On the other side, there are factors from the job market that do generate inequality of opportunity that would need addressing. For example, the  resurgence of unpaid internships do create more opportunities for the economically superior and limit the opportunities for those that cannot afford to do them. They are also seemingly illegal as in most cases, they are taking a service from a working individual without paying the dividend to that person.

Fringe cases of ‘Systemic racism’ may play a part in the refusal to hire certain ethnic groups. It is also not isolated to ethnic groups. Women have proclaimed their struggles to enter certain walks of work. It would be fantastic to see people of all races and genders cooperating together in all walks of employment and it could be the answer for levelling the playing field.
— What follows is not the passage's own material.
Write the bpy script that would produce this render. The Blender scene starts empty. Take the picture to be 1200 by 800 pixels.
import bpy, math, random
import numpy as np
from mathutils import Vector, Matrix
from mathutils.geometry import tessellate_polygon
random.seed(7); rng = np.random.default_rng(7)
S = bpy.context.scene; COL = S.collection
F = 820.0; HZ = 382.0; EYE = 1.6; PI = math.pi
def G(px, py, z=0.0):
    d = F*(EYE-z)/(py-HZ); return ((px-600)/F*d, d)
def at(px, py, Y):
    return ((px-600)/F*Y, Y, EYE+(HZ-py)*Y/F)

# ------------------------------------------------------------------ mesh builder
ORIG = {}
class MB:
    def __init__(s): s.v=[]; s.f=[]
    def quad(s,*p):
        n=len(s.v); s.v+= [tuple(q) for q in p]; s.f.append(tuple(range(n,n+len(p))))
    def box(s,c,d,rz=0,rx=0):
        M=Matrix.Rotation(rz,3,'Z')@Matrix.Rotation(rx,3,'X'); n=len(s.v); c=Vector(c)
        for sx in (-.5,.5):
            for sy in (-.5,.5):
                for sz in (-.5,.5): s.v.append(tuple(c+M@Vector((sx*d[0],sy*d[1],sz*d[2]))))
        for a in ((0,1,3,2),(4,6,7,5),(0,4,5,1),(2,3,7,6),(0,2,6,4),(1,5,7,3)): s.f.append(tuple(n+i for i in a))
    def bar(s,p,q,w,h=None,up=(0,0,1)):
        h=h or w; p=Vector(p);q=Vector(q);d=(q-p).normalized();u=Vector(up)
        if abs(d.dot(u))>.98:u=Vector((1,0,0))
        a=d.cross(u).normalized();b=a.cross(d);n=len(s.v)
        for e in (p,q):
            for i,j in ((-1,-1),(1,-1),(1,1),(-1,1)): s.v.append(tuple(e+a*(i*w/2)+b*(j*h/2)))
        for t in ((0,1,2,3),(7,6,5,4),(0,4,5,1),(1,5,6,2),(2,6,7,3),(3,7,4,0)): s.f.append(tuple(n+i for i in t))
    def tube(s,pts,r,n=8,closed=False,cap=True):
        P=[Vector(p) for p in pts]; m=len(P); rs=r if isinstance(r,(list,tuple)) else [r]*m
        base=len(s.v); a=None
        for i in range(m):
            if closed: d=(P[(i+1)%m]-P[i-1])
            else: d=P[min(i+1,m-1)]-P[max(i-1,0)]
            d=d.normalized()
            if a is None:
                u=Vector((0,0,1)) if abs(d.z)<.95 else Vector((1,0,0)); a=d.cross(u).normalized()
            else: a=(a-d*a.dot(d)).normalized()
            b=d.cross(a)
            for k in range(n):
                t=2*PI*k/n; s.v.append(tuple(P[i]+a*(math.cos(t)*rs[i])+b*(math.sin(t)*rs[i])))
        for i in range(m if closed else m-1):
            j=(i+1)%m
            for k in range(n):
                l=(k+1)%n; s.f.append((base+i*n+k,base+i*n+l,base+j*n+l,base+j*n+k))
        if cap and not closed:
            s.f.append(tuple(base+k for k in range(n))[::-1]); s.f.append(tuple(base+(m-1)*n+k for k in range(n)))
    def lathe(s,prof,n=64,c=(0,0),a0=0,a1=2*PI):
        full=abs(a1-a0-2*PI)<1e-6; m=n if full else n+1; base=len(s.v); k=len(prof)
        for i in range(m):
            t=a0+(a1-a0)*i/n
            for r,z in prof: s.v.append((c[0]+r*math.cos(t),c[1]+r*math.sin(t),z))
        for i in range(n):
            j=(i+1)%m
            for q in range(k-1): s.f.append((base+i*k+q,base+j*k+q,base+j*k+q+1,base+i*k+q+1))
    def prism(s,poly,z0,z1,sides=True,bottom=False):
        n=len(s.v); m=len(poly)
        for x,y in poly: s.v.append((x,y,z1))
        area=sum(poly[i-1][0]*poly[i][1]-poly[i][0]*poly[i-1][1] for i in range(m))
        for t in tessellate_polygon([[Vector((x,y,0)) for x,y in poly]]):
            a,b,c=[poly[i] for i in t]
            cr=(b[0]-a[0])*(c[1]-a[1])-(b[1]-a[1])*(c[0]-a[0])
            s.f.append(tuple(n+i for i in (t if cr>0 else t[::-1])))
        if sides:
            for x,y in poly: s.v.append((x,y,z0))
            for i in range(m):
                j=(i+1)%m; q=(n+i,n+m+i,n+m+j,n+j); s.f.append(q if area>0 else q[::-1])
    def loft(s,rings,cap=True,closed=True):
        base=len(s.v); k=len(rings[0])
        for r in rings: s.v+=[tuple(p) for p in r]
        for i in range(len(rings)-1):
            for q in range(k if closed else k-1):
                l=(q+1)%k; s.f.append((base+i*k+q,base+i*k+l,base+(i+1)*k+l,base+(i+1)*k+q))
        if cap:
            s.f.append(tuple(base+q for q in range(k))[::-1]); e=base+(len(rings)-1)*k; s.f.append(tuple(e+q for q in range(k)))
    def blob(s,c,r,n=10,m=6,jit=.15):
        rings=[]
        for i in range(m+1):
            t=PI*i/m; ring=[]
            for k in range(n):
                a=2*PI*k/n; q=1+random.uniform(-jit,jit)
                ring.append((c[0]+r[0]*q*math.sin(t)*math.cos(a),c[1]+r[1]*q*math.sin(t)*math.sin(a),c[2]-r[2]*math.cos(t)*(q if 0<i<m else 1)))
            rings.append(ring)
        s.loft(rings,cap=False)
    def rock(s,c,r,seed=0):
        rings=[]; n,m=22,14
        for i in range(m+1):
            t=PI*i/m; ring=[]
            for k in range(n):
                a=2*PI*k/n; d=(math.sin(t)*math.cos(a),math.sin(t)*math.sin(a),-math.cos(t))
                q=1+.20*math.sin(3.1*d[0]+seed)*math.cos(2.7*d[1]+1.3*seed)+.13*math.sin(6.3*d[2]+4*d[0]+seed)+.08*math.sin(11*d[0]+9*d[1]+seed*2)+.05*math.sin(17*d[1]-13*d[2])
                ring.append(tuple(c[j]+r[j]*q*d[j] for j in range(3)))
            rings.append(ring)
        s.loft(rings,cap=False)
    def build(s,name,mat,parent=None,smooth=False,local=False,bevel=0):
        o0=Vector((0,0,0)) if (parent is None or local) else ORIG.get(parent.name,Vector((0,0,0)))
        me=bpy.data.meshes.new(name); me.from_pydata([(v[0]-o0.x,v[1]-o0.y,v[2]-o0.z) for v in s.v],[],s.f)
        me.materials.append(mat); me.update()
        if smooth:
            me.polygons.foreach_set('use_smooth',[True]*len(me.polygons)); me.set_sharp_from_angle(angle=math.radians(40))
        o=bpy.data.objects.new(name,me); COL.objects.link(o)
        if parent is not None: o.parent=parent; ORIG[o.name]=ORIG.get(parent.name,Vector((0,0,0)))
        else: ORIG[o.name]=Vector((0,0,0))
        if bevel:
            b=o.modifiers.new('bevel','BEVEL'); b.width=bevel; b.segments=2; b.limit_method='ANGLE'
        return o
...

It is important to make it less about who you know, your socioeconomic background and your culture and upbringing. Make it more about your skills, personal development. equality of opportunity is a must but equality of outcome should not be guaranteed to give incentives for individuals to work harder. Generally, I am typically against the idea of Positive Discrimination. The justifications that pro-PD people give for altering current discrimination legislation, to me are not warranted enough as the facts are not strong enough to suggest there is a systemic problem. Opinions of change appear to be often based on fringe cases. However, having said this, I am 100% for PD if the facts suggest there is an inherent problem with our current recruiting systems and if it suggest that blatant discrimination is occurring. I am also for PD if you can find a metric that satisfies the three criteria we looked at before. Those being: selecting the appropriate candidates, diversifying the company/organisation whilst not violate UK anti-discrimination legislation. However, under current conditions, and with the solutions offered, you would be very hard pressed to achieve that. But it is always worth trying.